Influences of cluster solvation on excited state energy transfer processes

The influences of cluster solvation on photo-induced chemical processes are investigated using the ultrafast pump-probe technique and time-of-flight mass spectrometer. Particular interest is focused on the solvation of atmospheric molecules and the photochemistry of the solvated species. In this thesis, the photochemistry of two cluster-solvated atmospheric species is discussed. The first system is that of SO2 clusters and SO2 solvated in water clusters. The second is the excited-state ion-pair formation of HI in water clusters.; The SO2 studies presented here comprise an investigation of the influence of cluster solvation on the excited-state dynamics of the SO 2, molecule.
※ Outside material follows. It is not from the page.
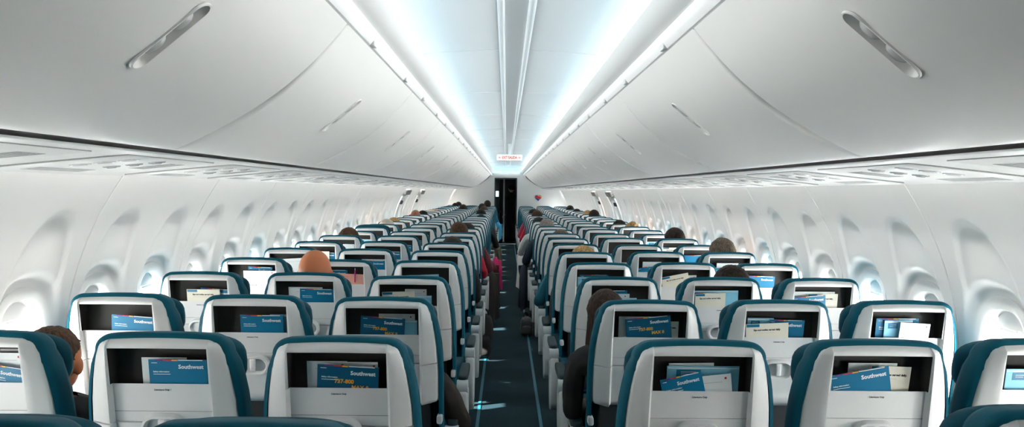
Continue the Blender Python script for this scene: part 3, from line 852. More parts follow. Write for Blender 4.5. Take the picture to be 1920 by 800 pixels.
COLS = {'aisle': 0.503, 'middle': 0.986, 'window': 1.469}      # where heads and leaflets were measured from
SCOL = {-1: {'aisle': 0.503, 'middle': 1.003, 'window': 1.517}, 1: {'aisle': 0.522, 'middle': 1.022, 'window': 1.510}}
LOOK = {}     # extra words for seats that differ
SEATS = {}
def seat(n, s, col, dz=0.0, head='head', extra='', dy=0.0, roll=0.0):
    x = s * SCOL[s][col]; full = n <= 11
    o = empty('airplane_seat', (x, ROW_D[n] + dy, dz)); o.rotation_euler = (0, roll, 0)
    place = {'aisle': 'beside the aisle', 'middle': 'middle of three', 'window': 'beside the windows'}[col]
    what = extra if extra else 'white-backed teal seat'
    tag(o, '%s %s, %s row from camera, %s block' % (what, place, ORD[n] if n else 'nearest partly visible', SIDE[s]), 'seat', 'seats in rows either side of the aisle')
    for k in ('back_shell', 'pocket_flap', 'tray_table'): 
        obj(k, FULL[k], None, o)
    obj('literature_pocket', SM['pocket'], None, o); obj('back_cushion', SM['cushion'], None, o); obj('headrest', SM[head], None, o)
    obj('seat_cushion', SM['seat'], None, o); obj('seat_pan', SM['pan'], None, o)
    if full:
        l = [c for c in o.children if c.name.startswith('tray_table')][0]
        l = obj('tray_latch', SM['latch'], None, l); 
        obj('latch_knob', SM['knob'], None, o) if False else None
        p = obj('placard', SM['placard'], None, o); obj('lettering', SM['plac_txt'], None, p)
        k_ = obj('latch_knob', SM['knob'], None, o)
    a = ARM[-s]
    if col == 'aisle':
        b = obj('armrest', a[1], None, o); obj('arm_pad', a[0], None, b); obj('side_panel', a[2], None, o)
        obj('leg', SM['leg_f'], None, o); obj('leg', SM['leg_r'], None, o)
    else:
        obj('armrest', a[3], None, o)
        obj('leg', SM['leg_f'], None, o); obj('leg', SM['leg_r'], None, o)
    if full: obj('hinge_bracket', a[4], None, o)
    SEATS[(n, s, col)] = o
    return o
rs = random.Random(3)
seat(0, -1, 'middle', -.012); seat(0, -1, 'aisle', -.014); seat(0, 1, 'middle', .024); 
for n in range(1, 27):
    for s in (-1, 1):
        for col in ('aisle', 'middle', 'window'):
            dz = (-.006 if col == 'aisle' else 0) + rs.uniform(-.004, .004)
            head = 'head'; ex = ''
            if (n, s, col) == (9, -1, 'window'): head = 'head_up'; ex = 'teal seat with raised headrest'
            if (n, s, col) == (3, -1, 'middle'): ex = 'white-backed seat before the bald person'
            seat(n, s, col, dz, head, ex, rs.uniform(-.01, .01))

# ------------------------------------------------------------------ leaflets in the pockets
def card_me(w, hh, t=.0016):
    bm = bmesh.new(); rbox(bm, (0, 0, 0), (w, t, hh), .0005, 1); return me_bm('card', bm, False)
CARD = {}
def cached_card(w, hh, t=.0016):
    k = (round(w, 4), round(hh, 4), t)
    if k not in CARD: CARD[k] = card_me(*k)
    return CARD[k]
def piece(parent, name, x, z, w, hh, m, y=-.0011):
    return objm(name, cached_card(w, hh, .0006), m, parent, (x, y, z))
def txt(parent, s, x, z, size, m, bold=0, sx=1.0, align='CENTER', y=-.0013):
    o = objm('lettering', text_me(s, size, bold, align), m, parent, (x, y, z)); o.rotation_euler = (R(90), 0, 0); o.scale = (sx, 1, 1); return o
NTH_LEAF = {}
def leaf(key, kind, x0, x1, vtop_, rot=0.0, layer=0, what=None, detail=True):
    """one leaflet in the pocket of seat key: x0..x1 across the slot, top edge at vtop_ down the back"""
    so = SEATS[key]; n, s, col = key
    sh_ = s * (COLS[col] - SCOL[s][col]); w = x1 - x0; x0 += sh_; x1 += sh_
    if x1 > .134: x0 -= x1 - .134; x1 = .134
    if x0 < -.134: x1 += -.134 - x0; x0 = -.134
    H = .105 if kind != 'bag' else .12
    nn = -.020 - .0075 * layer
    nm = {'safety': 'safety_card', 'model': 'safety_card', 'menu': 'menu_card', 'bag': 'paper_bag', 'white': 'paper_card', 'pink': 'pink_booklet', 'dark': 'dark_folder'}[kind]
    mm = {'safety': 'card_blue', 'model': 'card_deep', 'menu': 'card_cream', 'bag': 'card_cyan', 'white': 'card_white', 'pink': 'card_pink', 'dark': 'card_dark'}[kind]
    o = objm(nm, cached_card(w, H), M[mm])
    cx = (x0 + x1) / 2; vc = vtop_ + H / 2
    loc = Vector(so.location) + S(cx, vc, nn)
    o.matrix_world = Matrix.Translation(loc) @ Matrix.Rotation(TH * .9, 4, 'X') @ Matrix.Rotation(R(-rot), 4, 'Y')
    desc = {'safety': 'blue safety card with white lettering', 'model': 'deep blue card with white and orange lettering', 'menu': 'cream menu card with black print',
            'bag': 'pale blue paper bag', 'white': 'plain white card', 'pink': 'pink booklet with a magenta pen clipped on', 'dark': 'dark grey folder'}[kind]
    if what: desc = what
    lab = '%s in %s-row %s seat pocket, %s block' % (desc, ORD[n] if n else 'nearest', col, SIDE[s])
    NTH_LEAF[lab] = NTH_LEAF.get(lab, 0) + 1
    if NTH_LEAF[lab] > 1: lab = lab.replace(desc, 'second ' + desc)
    tag(o, lab, 'leaflet', 'leaflets in the seat-back pockets')
    zt = H / 2
    if kind in ('safety', 'model'):
        piece(o, 'purple_stripe', -w * .32, zt - .0022, w * .12, .0036, M['purple']); piece(o, 'red_stripe', -w * .17, zt - .0022, w * .14, .0036, M['red']); piece(o, 'yellow_stripe', -w * .05, zt - .0022, w * .10, .0036, M['yellow'])
        piece(o, 'pale_edge', w * .22, zt - .0018, w * .42, .003, M['card_white'])
        txt(o, 'Southwest', w * .5 - .010, zt - .0215, min(.0165, w * .125), M['white_ink'], .0005, 1.0, 'RIGHT')
        if detail:
            txt(o, 'Safety information', -w * .5 + .012, zt - .036, .0062, M['white_ink'], .0001, 1.0, 'LEFT'); piece(o, 'small_line', -w * .5 + .036, zt - .0435, .048, .0016, M['white_ink'])
            piece(o, 'small_mark', -w * .40, zt - .010, w * .10, .0018, M['white_ink'])
        if kind == 'model': txt(o, '737-800', -w * .06, zt - .0475, .0165, M['orange_ink'], .0005); txt(o, 'MAX 8', w * .20, zt - .064, .0165, M['orange_ink'], .0005)
    elif kind == 'menu':
        piece(o, 'blue_tab', -w * .5 + w * .17, zt - .0075, w * .30, .011, M['card_blue'])
        txt(o, 'Sips and smiles served daily.', 0, zt - .0255, min(.0092, w * .073), M['ink'], .0004, 1.0)
        if detail: piece(o, 'fine_print', -.01, zt - .037, w * .5, .0008, M['grey'])
    elif kind == 'bag':
        piece(o, 'fold', 0, zt - .006, w * .98, .004, M['card_white']); piece(o, 'blue_panel', -w * .2, zt - .022, w * .34, .022, M['card_blue'])
        piece(o, 'pale_line', -w * .2, zt - .018, w * .22, .002, M['white_ink']); piece(o, 'pale_line', -w * .23, zt - .024, w * .16, .002, M['white_ink'])
    elif kind == 'white':
        piece(o, 'fine_print', 0, zt - .022, w * .6, .0012, M['grey']); piece(o, 'red_mark', w * .38, zt - .012, .006, .006, M['red'])
    elif kind == 'pink':
        [piece(o, 'magenta_line', -w * .14, zt - .016 - .010 * q, w * .5, .0018, M['magenta']) for q in (0, 1)]; pen = obj('pen', box_me('pen', (w * .28, -.004, zt - .012), (.007, .006, .075), .002, 2), M['magenta'], o)
        obj('pen_tip', box_me('pen_tip', (w * .28, -.004, zt + .031), (.004, .004, .012), .001, 1), M['card_white'], pen)
    elif kind == 'dark':
        piece(o, 'edge', 0, zt - .004, w * .96, .003, M['grey'])
    return o
L_, R_ = -1, 1
def K(n, s, c): return (n, s, {'a': 'aisle', 'm': 'middle', 'w': 'window'}[c])
LEAVES = [
 (K(1, L_, 'w'), [('dark', .03, .105, .062, 0, 3), ('white', .0, .075, .072, 0, 2), ('safety', -.02, .095, .105, -9, 0)]),
 (K(1, L_, 'm'), [('white', -.078, .05, .082, 0, 2), ('safety', -.052, .112, .082, 0, 0)]),
 (K(1, L_, 'a'), [('white', -.095, .02, .084, 0, 3), ('white', .02, .108, .083, 0, 2, 'cream backing card'), ('model', -.062, .112, .088, -3, 0)]),
 (K(1, R_, 'a'), [('bag', -.072, .136, .088, 0, 3), ('white', -.065, .065, .082, 1, 4), ('white', -.02, .115, .111, 7, 1, 'folded white slip'), ('safety', -.085, .035, .107, 14, 0)]),
 (K(1, R_, 'm'), [('white', -.04, .10, .080, 0, 3), ('menu', .02, .136, .086, -2, 2), ('safety', -.112, .062, .094, 11, 0)]),
 (K(1, R_, 'w'), [('bag', -.075, .07, .095, 0, 1)]),
 (K(2, L_, 'w'), [('safety', -.06, .106, .094, -4, 0)]),
 (K(2, L_, 'm'), [('bag', .06, .130, .086, 0, 2), ('safety', -.062, .102, .084, 0, 0)]),
 (K(2, L_, 'a'), [('bag', .03, .130, .098, 0, 1), ('white', -.02, .12, .078, 0, 3), ('model', -.088, .082, .084, -4, 0)]),
 (K(2, R_, 'a'), [('white', -.096, .04, .078, 0, 3), ('menu', .03, .136, .094, 0, 2), ('model', -.070, .105, .072, 6, 0)]),
 (K(2, R_, 'm'), [('safety', .0, .136, .088, -1, 2), ('bag', -.082, .02, .084, 0, 3), ('menu', -.092, .072, .098, 3, 0)]),
 (K(2, R_, 'w'), [('safety', -.06, .105, .083, 0, 3), ('bag', -.03, .08, .088, 1, 2), ('white', .022, .138, .094, -3, 0)]),
 (K(3, L_, 'w'), [('safety', -.03, .112, .094, -4, 2), ('menu', -.115, .045, .094, 0, 0)]),
 (K(3, L_, 'm'), [('white', -.105, .06, .082, 0, 2), ('safety', -.040, .124, .086, -1, 0)]),
 (K(3, L_, 'a'), [('white', -.02, .085, .075, 0, 2), ('bag', .03, .11, .105, 0, 1), ('menu', -.128, .03, .084, 2, 0)]),
 (K(3, R_, 'a'), [('safety', -.09, .06, .078, 1, 2), ('white', -.105, .07, .092, 0, 1), ('bag', .0, .105, .11, 0, 0)]),
 (K(3, R_, 'm'), [('bag', -.105, .115, .076, 1, 2), ('safety', -.118, .0, .086, 0, 1), ('menu', -.092, .056, .086, 2, 0)]),
 (K(3, R_, 'w'), [('menu', -.02, .130, .088, 0, 2), ('safety', -.105, .055, .096, 5, 0), ('white', -.11, .10, .080, 0, 3)]),
 (K(4, L_, 'w'), [('safety', -.08, .06, .066, -2, 2), ('white', -.085, .105, .085, 0, 0)]),
 (K(4, L_, 'm'), [('safety', -.13, .02, .072, 0, 2), ('pink', -.11, .118, .090, -2, 0)]),
 (K(4, L_, 'a'), [('bag', -.115, .08, .092, 3, 0)]),
 (K(4, R_, 'a'), [('bag', -.112, .08, .096, 0, 1), ('safety', -.10, .07, .084, 0, 2)]),
 (K(4, R_, 'm'), [('white', -.01, .11, .088, 2, 2), ('menu', -.095, .066, .082, 12, 0)]),
 (K(4, R_, 'w'), [('safety', -.09, .085, .082, -2, 0)]),
 (K(5, L_, 'w'), [('white', -.10, .09, .080, 4, 0)]),
 (K(5, L_, 'm'), [('white', -.04, .12, .082, 0, 1), ('safety', -.02, .13, .090, 0, 0)]),
 (K(5, R_, 'm'), [('white', -.07, .06, .082, 0, 1), ('safety', -.11, .05, .112, 10, 0)]),
 (K(5, R_, 'w'), [('white', -.04, .11, .086, 0, 1), ('safety', -.10, .02, .115, 9, 0)]),
 (K(5, R_, 'a'), [('safety', -.05, .10, .12, 0, 0)]),
 (K(6, L_, 'w'), [('safety', -.03, .11, .10, 0, 1), ('menu', -.12, .04, .088, 0, 0)]),
 (K(6, L_, 'm'), [('safety', -.02, .12, .090, -2, 1), ('white', .0, .07, .098, 0, 0)]),
 (K(6, R_, 'w'), [('safety', -.11, .10, .090, 0, 0)]),
 (K(7, L_, 'w'), [('white', -.02, .08, .088, -2, 0), ('bag', .03, .12, .088, -2, 1)]),
 (K(7, L_, 'm'), [('safety', -.02, .11, .090, -4, 0)]),
 (K(7, R_, 'w'), [('menu', -.11, .06, .088, 0, 0)]),
 (K(8, L_, 'w'), [('bag', -.02, .10, .090, 0, 0)]),
 (K(8, L_, 'm'), [('safety', -.01, .12, .10, 0, 0)]),
 (K(8, R_, 'w'), [('bag', -.10, .05, .086, 0, 0)]),
 (K(9, L_, 'm'), [('menu', -.04, .10, .09, 0, 0)]),
 (K(10, L_, 'w'), [('white', -.05, .09, .10, 0, 0)]),
 (K(11, L_, 'm'), [('safety', -.04, .11, .095, 0, 0)]),
 (K(13, L_, 'w'), [('bag', -.12, .12, .085, 0, 0)]),
 (K(13, R_, 'w'), [('safety', -.11, .10, .085, 3, 0)]),
]
for key, ls in LEAVES:
    for t in ls: leaf(key, *t[:6], what=(t[6] if len(t) > 6 else None), detail=key[0] <= 5)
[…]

Studying the dynamics of SO2 solvated in SO 2 and H2O clusters sheds light on the effect that interactions with species such as cloud droplets and aerosol particles may have on the potential energy surface and thus the reactivity of atmospheric SO2. The excited-state dynamics of (SO2)m and SO2(H 2O)n clusters following excitation by ultrafast laser pulses in the range of 4.5 eV (coupled 1A2, 1B 1 states) are investigated and the results are found to be in good agreement with published computational work. Possible sources of the observed trends in the measured lifetimes associated with these states are considered. A mechanism involving charge transfer to solvent (CTTS) is proposed as the source of the excited-state dynamics that follow the 9 eV excitation of the SO2 F band within (SO2)m clusters. The CTTS mechanism is supported by calculations of the energetics of the process and the observed trends in the excited-state lifetimes which correlate very well with the calculated energies. CTTS is not expected to be feasible in SO2(H2O) n clusters due to the low electron affinity of water, a factor that is believed to play a key role in the process for pure SO2 clusters. However, reactions within the cluster leading to ion-pair formation are energetically feasible and may account for the observed dynamics.; The HIm(H2O)n cluster dynamics studies presented here elucidate details of the ion-pair formation process that occur during acid solvation. An important requirement for the reactions of halide ions to take place on the surface of atmospheric particulates is that a sufficient number of mobile water molecules must be present for the dissolution of the halogen-containing acid to take place.